Client testimonials or case study videos tend to range from €3,000 to €7,000, especially if the production team is handling messaging, multiple interview setups, and polished edits. These often deliver strong commercial value because they build trust fast.

Recruitment videos usually sit around €4,000 to €8,000. They need more than nice office shots. Good hiring content has to sell culture, opportunity, and credibility without feeling staged.

A brand film or flagship corporate video often starts around €6,000 and can move well past €15,000. That is because these projects usually carry more strategic weight. They are expected to represent the business across web, sales, paid media, and events.

Event highlight videos vary widely. A small internal event recap may come in from €2,500. A larger conference capture with multi-camera coverage, speaker audio, and same-week delivery can move into the €8,000 to €20,000 range.

Why some quotes seem far apart

If you request three proposals and one is half the price of the others, look carefully at what is missing.

One company may be quoting for filming and a basic edit only. Another may include strategy, scripting, a producer, professional sound, lighting, project management, revisions, subtitles, cutdowns, and licensing. Both are selling “a video,” but the output and business value are not comparable.

This is where buyers get caught. A cheap quote can appear efficient until you realize your team is expected to handle the script, manage the schedule, brief interviewees, review endless revisions, and figure out how to repurpose the final content. Hidden internal cost is still cost.

How to budget without overspending

The smartest way to control cost is to get brutally clear on purpose.

If the video needs to sit on your website and explain what you do, keep the brief focused. If it needs to support paid campaigns, convert cold audiences, and feed multiple channels for six months, budget for that from the start. Trying to squeeze campaign output from a minimal production usually leads to weak assets and expensive rework.

It also helps to think in terms of content systems, not one-off videos. A single shoot can often produce a hero film, social edits, testimonials, vertical clips, stills, and website assets. That approach raises the upfront investment but lowers the cost per usable asset.

For many businesses, that is where ROI improves. You are not paying for one shiny video. You are building a library of sales and marketing content from one well-planned production.

When paying more is worth it

Higher production cost makes sense when the stakes are high. Investor-facing content, recruitment in competitive sectors, national brand campaigns, or videos supporting major product launches need more than basic execution.

It is also worth spending more when distribution is serious. If you plan to put media spend behind the video, every weak decision gets amplified. Messaging matters more. Hook matters more. Platform fit matters more. Creative that looks good but does not convert is not a bargain.

That is why performance-focused agencies price differently from suppliers who simply turn up and film. The job is not just to capture footage. The job is to create content that earns attention and moves people to act.

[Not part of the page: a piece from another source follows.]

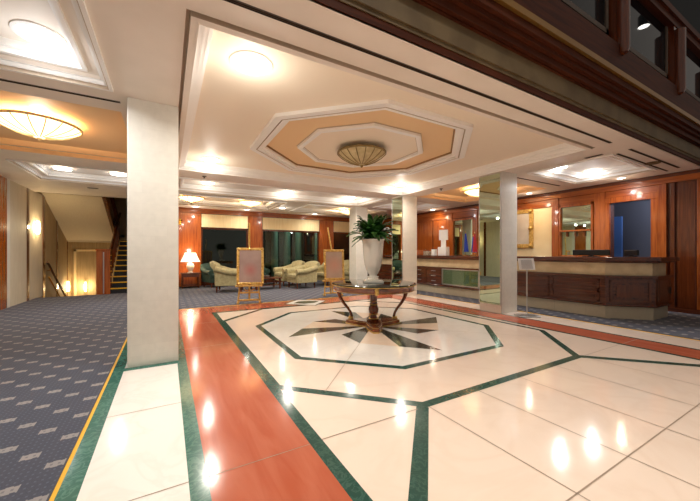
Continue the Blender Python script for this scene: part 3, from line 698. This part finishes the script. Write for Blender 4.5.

What to ask before approving a quote

Before you sign off on any budget, ask what is included in pre-production, how many filming days are covered, who is on the crew, how many edit rounds you get, and whether the quote includes alternate versions for social, web, and paid use.

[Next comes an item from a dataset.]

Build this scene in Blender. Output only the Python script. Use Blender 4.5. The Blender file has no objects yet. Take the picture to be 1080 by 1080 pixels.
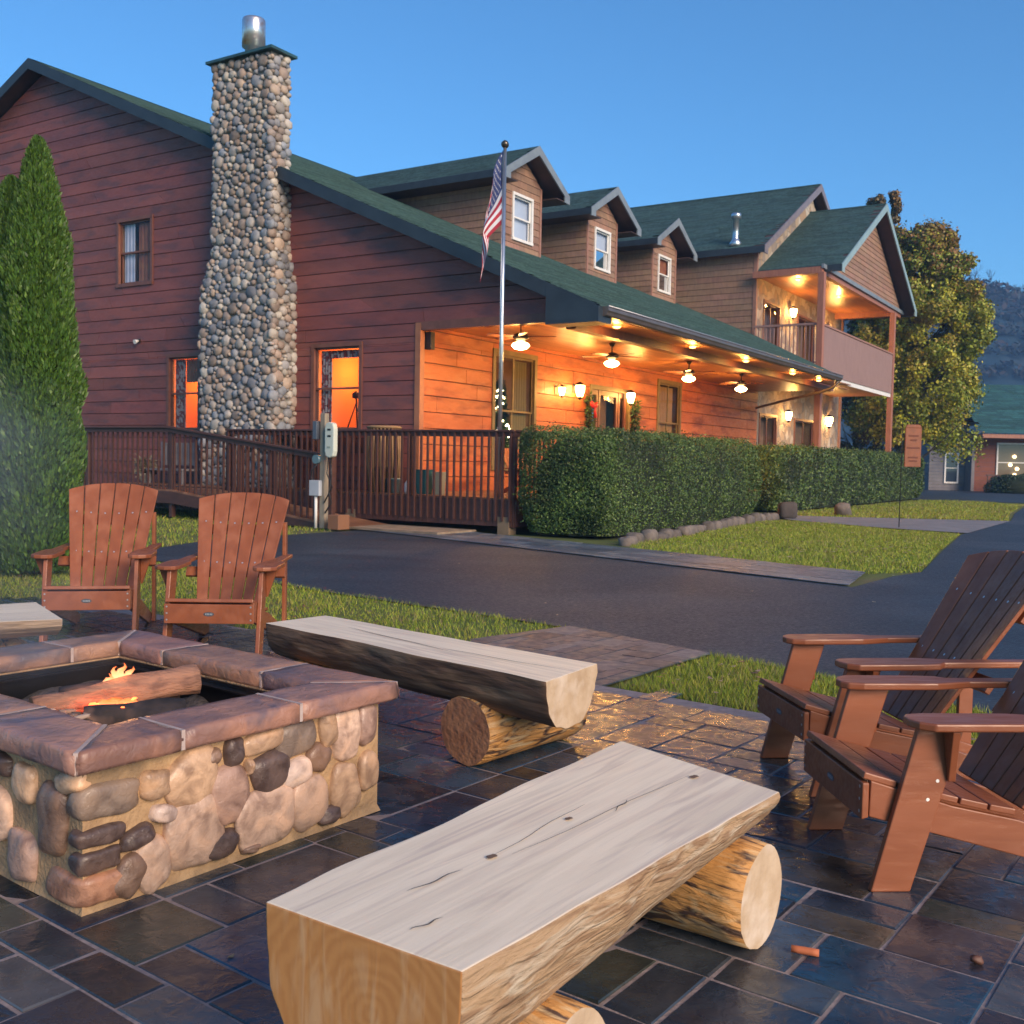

Also ask what success looks like. If the production partner cannot connect the video to a business goal, you are buying output, not strategy.

A strong partner should be able to explain why the budget is built the way it is, where savings are possible, and where cutting corners will hurt results. That kind of clarity matters more than a neat-looking package price.

At Wild A Productions, that is the conversation worth having first. Not “how cheap can we make it?” but “what does this video need to achieve, and what level of production gives it the best chance of paying you back?”

The right number is not the lowest quote in your inbox. It is the budget that gets you a video people actually watch, remember, and act on.